##### Supplied data

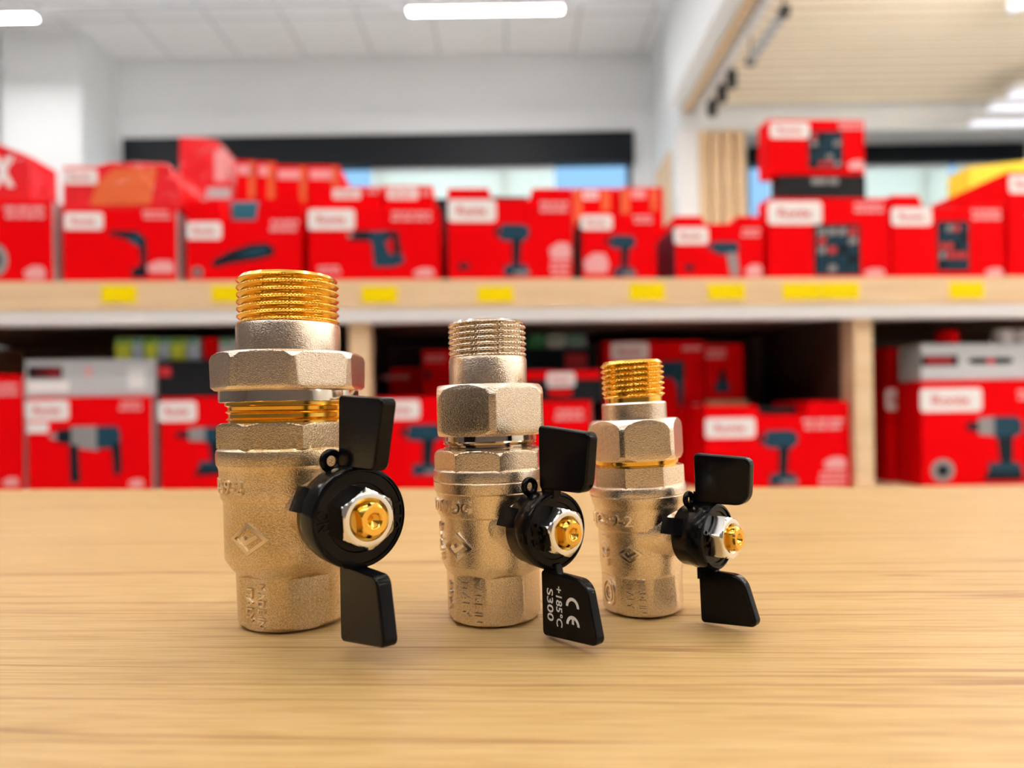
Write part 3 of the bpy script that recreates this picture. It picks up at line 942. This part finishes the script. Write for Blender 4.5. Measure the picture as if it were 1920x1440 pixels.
carton(tn, 'red carton with a dark hinged toolkit picture, beside the slanted red carton', C_, 1672, 1882, 380, V0, .28, ZT,
       [('case', 1738, 1832, 372, 388, 'blackcard'), ('label', 1672, 1747, 389, 423), ('text', 2, 1820, 1880, 390, 414), ('kit', 1758, 1817, 414, 508), ('badge', 1848, 1882, 502, 518)],
       outline=[(1882, 376), (1838, 376), (1834, 390), (1732, 390), (1722, 366), (1672, 366)])
carton(tn, 'tall red carton at the shelf end, cut by the frame edge', C_, 1890, 2010, 322, V0, .28, ZT, [('label', 1892, 1960, 328, 362), ('text', 2, 1925, 1990, 400, 420)])
# --- on top of them
zt2 = su(223, 391, V0)[1] + EPS
wr = carton('wrapped_carton', 'glossy film-wrapped red carton lying on the grinder carton', C_, 118, 338, 308, V0 + .01, .2, zt2,
            [('label', 120, 182, 318, 345)], outline=[(338, 345), (312, 306), (205, 304), (180, 311), (118, 312)], body='redgloss')


def wf_(px, py):
    u, z = su(px, py, V0 + .01)
    q = wr.location
    c = sp(0, V0 + .01, 0)
    return u - (Vector(q) - S0).dot(SU), z - q.z


MB().prism([wf_(x, y) for x, y in ((182, 345), (216, 316), (296, 316), (282, 385), (170, 385))], -0.004, -0.0005, lambda a, b, c: (a, c, b), 0, 0.001).build('film_wrap', 'orange', wr)['label'] = 'orange film window'
pk = carton('display_packet', 'red display packet with white lettering, leaning at the shelf corner', 'packet', -60, 57, 262, V0 + .03, .1, su(10, 375, V0)[1] + EPS, [], outline=[(57, 345), (56, 293), (-2, 270), (-60, 262)], body='redgloss', group=None)
vs, fs = fit_text('x', 0.052, 0.072, 0.0006, 0, 0.03)
u_, z_ = su(6, 322, V0 + .03)
MB().add([(x + u_ - (Vector(pk.location) - S0).dot(SU), -0.001 - z, y + z_ - pk.location.z) for x, y, z in vs], fs).build('brand_lettering', 'white', pk)
zt9 = su(1555, 371, V0)[1] + EPS
carton('tool_case', 'flat black case between two red tool set cartons', 'case', 1462, 1624, 329, V0 + .005, .045, zt9, [('plate', 'toolgrey', 1522, 1550, 334, 345), ('plate', 'toolgrey', 1554, 1572, 334, 345)], body='blackcard', group=None)
zt9 = su(1543, 329, V0 + .005)[1] + EPS
carton(tn, 'topmost red carton of the tool set stack, above the flat black case', C_, 1441, 1622, 224, V0, .055, zt9, [('label', 1444, 1518, 229, 259), ('text', 2, 1572, 1620, 226, 244), ('kit', 1516, 1580, 246, 316), ('badge', 1590, 1622, 300, 318)])
zt4 = su(700, 390, V0)[1] + EPS
carton(tn, 'flat red carton on the rotary hammer carton, nearer the valve thread', C_, 590, 712, 350, V0 + .04, .2, zt4, [('label', 624, 676, 354, 373), ('text', 1, 685, 710, 354, 366)])
carton(tn, 'flat red carton on the rotary hammer carton, nearer the black case handle', C_, 716, 812, 348, V0 + .05, .2, zt4, [('label', 726, 784, 352, 374), ('text', 1, 789, 808, 354, 370)])
# --- top row, behind
carton('red_tool_bag', 'tall tapering glossy red pack standing behind the polisher carton', 'pack', 336, 440, 258, VB, .14, ZT, [('plate', 'greycard', 388, 432, 352, 372), ('plate', 'pink', 402, 424, 282, 340)],
       outline=[(440, 372), (408, 264), (382, 258), (336, 256)], body='redgloss', group=None)
for x0, x1, yt, nm in ((442, 480, 301, 'narrow red carton beside the tall tapering pack'), (482, 516, 303, 'narrow red carton with orange stripe, second from the tapering pack'), (518, 576, 310, 'red carton in the back row behind the polisher carton end'), (578, 636, 310, 'red back-row carton nearest the pale blue window light')):
    carton(tn, nm, C_, x0, x1, yt, VB, .15, ZT, [('plate', 'pink', x0 + 3, x1 - 8, yt + 8, yt + 26), ('plate', 'orange', x1 - 14, x1 - 3, yt + 3, yt + 70)], group='back row cartons')
carton(tn, 'orange-sided red carton showing behind the slim drill carton, beside the tall carton', C_, 1076, 1160, 353, VB, .15, ZT, [('plate', 'orange', 1077, 1091, 355, 420), ('label', 1093, 1122, 357, 374), ('plate', 'orange', 1128, 1144, 357, 395)], group='back row cartons')
carton(tn, 'orange-sided red carton showing behind the slim drill carton, beside the wood slats', C_, 1164, 1244, 351, VB, .15, ZT, [('plate', 'orange', 1165, 1180, 354, 400), ('plate', 'pink', 1184, 1210, 355, 372), ('plate', 'orange', 1220, 1232, 355, 395)], group='back row cartons')
carton(tn, 'red carton with sloping top behind the hinged toolkit carton', C_, 1780, 1888, 330, VB, .15, ZT, [('label', 1850, 1884, 338, 360), ('text', 2, 1830, 1884, 392, 412)], outline=[(1888, 322), (1790, 376), (1780, 380)], group='back row cartons')
carton('yellow_box', 'yellow box rising behind the red cartons at the shelf end', 'box', 1818, 1990, 306, VB + .16, .1, ZT, [], outline=[(1990, 298), (1920, 302), (1818, 312)], body='yellowbox', group=None)
carton('storage_box', 'dark box added to darken the gap behind the tall carton with black handle', 'box', 790, 905, 372, VB, .15, ZT, [], body='blackcard', group=None)  # added box hides the bright wall so the gap stays dark
# --- lower row
carton(tn, 'red carton in the lower bay, mostly outside the frame', C_, -90, 40, 703, V0 + .06, .25, ZL, [('text', 2, -20, 36, 716, 745), ('badge', 5, 36, 895, 912)], side=(1, 'greycard'), group='lower shelf cartons')
carton(tn, 'red carton with a long hammer drill picture, under the grey flat case', C_, 48, 281, 744, V0 + .05, .25, ZL, [('label', 48, 129, 750, 789), ('plate', 'white', 50, 90, 792, 812), ('hammer', 94, 226, 796, 906), ('text', 2, 222, 268, 748, 772), ('badge', 240, 270, 898, 914)], side=(1, 'greycard'), group='lower shelf cartons')
zz = su(165, 744, V0 + .05)[1] + EPS
carton('flat_case', 'pale grey flat case with red badge lying on the hammer drill carton', 'case', 45, 289, 674, V0 + .06, .2, zz, [('plate', 'blackcard', 52, 116, 687, 710), ('plate', 'redprint', 57, 111, 690, 708), ('plate', 'white', 50, 129, 714, 736), ('plate', 'pink', 160, 172, 688, 706), ('plate', 'whitelam', 240, 272, 690, 730)], body='greycard', group=None)
carton(tn, 'red carton in the lower bay partly hidden by the largest valve', C_, 298, 520, 744, V0 + .05, .25, ZL, [('label', 296, 368, 752, 791), ('bigdrill', 330, 440, 800, 892)], group='lower shelf cartons')
zz = su(409, 744, V0 + .05)[1] + EPS
carton('flat_case', 'black flat case lying behind the largest valve, beside the grey case', 'case', 294, 500, 674, V0 + .06, .2, zz, [('plate', 'redprint', 296, 320, 688, 706)], body='blackcard', group=None)
d1 = carton('storage_box', 'dark box at the back behind the grey and black flat cases', 'box', 196, 470, 664, VB, .2, ZL, [], body='blackcard', group=None)
zz = su(333, 674, V0 + .06)[1] + EPS
packs = [(214, 243, 'lime', 'lime pack'), (246, 265, 'paleblue', 'pale blue pack'), (268, 292, 'lime', 'lime pack'), (295, 314, 'paleblue', 'pale blue pack'), (317, 345, 'lime', 'lime pack'), (348, 372, 'paleblue', 'pale blue pack'), (380, 406, 'red', 'red pack'), (410, 438, 'greycard', 'grey pack')]
ords = {'lime pack': ['first', 'second', 'third'], 'pale blue pack': ['first', 'second', 'third']}
cnt = {}
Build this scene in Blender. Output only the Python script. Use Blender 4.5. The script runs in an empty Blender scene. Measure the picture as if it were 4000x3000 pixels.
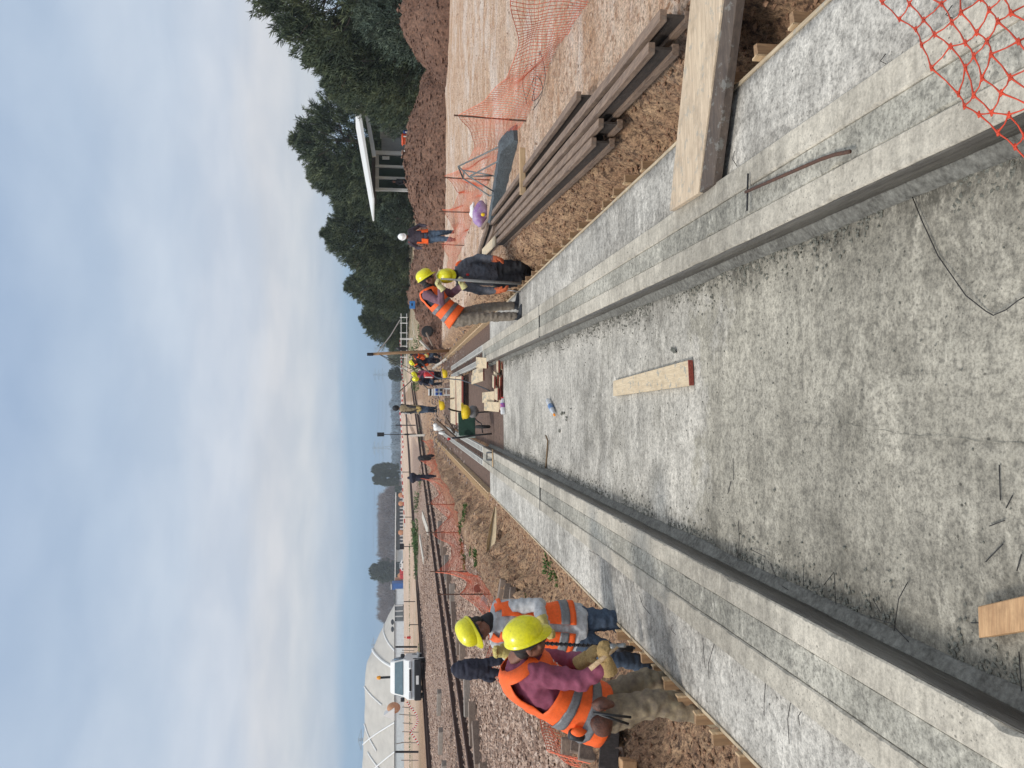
import bpy, bmesh, math, random
from mathutils import Vector, Matrix, noise
R = math.radians
random.seed(7)
scene = bpy.context.scene
col = scene.collection
# ------------------------------------------------------------------ camera (photo held sideways: rolled a quarter turn)
CAMH = 1.95; F_PX = 3000.0
PITCH = math.atan((2000-1561)/F_PX); YAW = math.atan(71/F_PX*math.cos(PITCH))
FWD = Vector((math.sin(YAW)*math.cos(PITCH), math.cos(YAW)*math.cos(PITCH), -math.sin(PITCH)))
RGT = Vector((math.cos(YAW), -math.sin(YAW), 0)); UPV = RGT.cross(FWD)
CAMP = Vector((0, 0, CAMH))
cd = bpy.data.cameras.new('camera'); cam = bpy.data.objects.new('camera', cd); col.objects.link(cam)
cd.sensor_width = 36; cd.lens = 36*F_PX/4000; cd.clip_end = 9000; cd.clip_start = .05
m3 = Matrix((-UPV, RGT, -FWD)).transposed()
cam.matrix_world = Matrix.Translation(CAMP) @ m3.to_4x4()
scene.camera = cam
# ------------------------------------------------------------------ world, sun, exposure
scene.view_settings.view_transform = 'Standard'; scene.view_settings.look = 'None'
scene.view_settings.exposure = 0.0; scene.view_settings.gamma = 1
SUN_EL, SUN_AZ = R(48), R(-125)     # azimuth from +Y towards +X
wd = bpy.data.worlds.new('World'); scene.world = wd; wd.use_nodes = True
wt = wd.node_tree; wn = wt.nodes; wl = wt.links; wn.clear()
wo = wn.new('ShaderNodeOutputWorld'); bg = wn.new('ShaderNodeBackground'); wl.new(bg.outputs[0], wo.inputs[0])
bg.inputs['Strength'].default_value = .1
sky = wn.new('ShaderNodeTexSky'); sky.sky_type = 'NISHITA'; sky.sun_disc = False
sky.sun_elevation = SUN_EL; sky.sun_rotation = SUN_AZ; sky.dust_density = 2.5
tc = wn.new('ShaderNodeTexCoord'); sx_ = wn.new('ShaderNodeSeparateXYZ'); wl.new(tc.outputs['Generated'], sx_.inputs[0])
def wmath(op, a, b=None, c=None):
    n = wn.new('ShaderNodeMath'); n.operation = op
    for i, v in enumerate((a, b, c)):
        if v is None: continue
        if isinstance(v, (int, float)): n.inputs[i].default_value = v
        else: wl.new(v, n.inputs[i])
    return n.outputs[0]
den = wmath('ADD', wmath('MAXIMUM', sx_.outputs[2], 0.0), .16)
cx = wmath('DIVIDE', sx_.outputs[0], den); cy = wmath('DIVIDE', sx_.outputs[1], den)
cmb = wn.new('ShaderNodeCombineXYZ'); wl.new(cx, cmb.inputs[0]); wl.new(cy, cmb.inputs[1])
def wnoise(scale, detail, dist=0):
    n = wn.new('ShaderNodeTexNoise'); n.inputs['Scale'].default_value = scale; n.inputs['Detail'].default_value = detail
    n.inputs['Roughness'].default_value = .5; n.inputs['Distortion'].default_value = dist
    wl.new(cmb.outputs[0], n.inputs['Vector']); return n.outputs[0]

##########

**Directive:**
Make an exact copy of the lines from the top of the material through the line with "return u - (Vector(q)", pictures excluded.

**Exercise answer:**
Write part 3 of the bpy script that recreates this picture. It picks up at line 942. This part finishes the script. Write for Blender 4.5. Measure the picture as if it were 1920x1440 pixels.
carton(tn, 'red carton with a dark hinged toolkit picture, beside the slanted red carton', C_, 1672, 1882, 380, V0, .28, ZT,
       [('case', 1738, 1832, 372, 388, 'blackcard'), ('label', 1672, 1747, 389, 423), ('text', 2, 1820, 1880, 390, 414), ('kit', 1758, 1817, 414, 508), ('badge', 1848, 1882, 502, 518)],
       outline=[(1882, 376), (1838, 376), (1834, 390), (1732, 390), (1722, 366), (1672, 366)])
carton(tn, 'tall red carton at the shelf end, cut by the frame edge', C_, 1890, 2010, 322, V0, .28, ZT, [('label', 1892, 1960, 328, 362), ('text', 2, 1925, 1990, 400, 420)])
# --- on top of them
zt2 = su(223, 391, V0)[1] + EPS
wr = carton('wrapped_carton', 'glossy film-wrapped red carton lying on the grinder carton', C_, 118, 338, 308, V0 + .01, .2, zt2,
            [('label', 120, 182, 318, 345)], outline=[(338, 345), (312, 306), (205, 304), (180, 311), (118, 312)], body='redgloss')


def wf_(px, py):
    u, z = su(px, py, V0 + .01)
    q = wr.location
    c = sp(0, V0 + .01, 0)
    return u - (Vector(q) - S0).dot(SU), z - q.z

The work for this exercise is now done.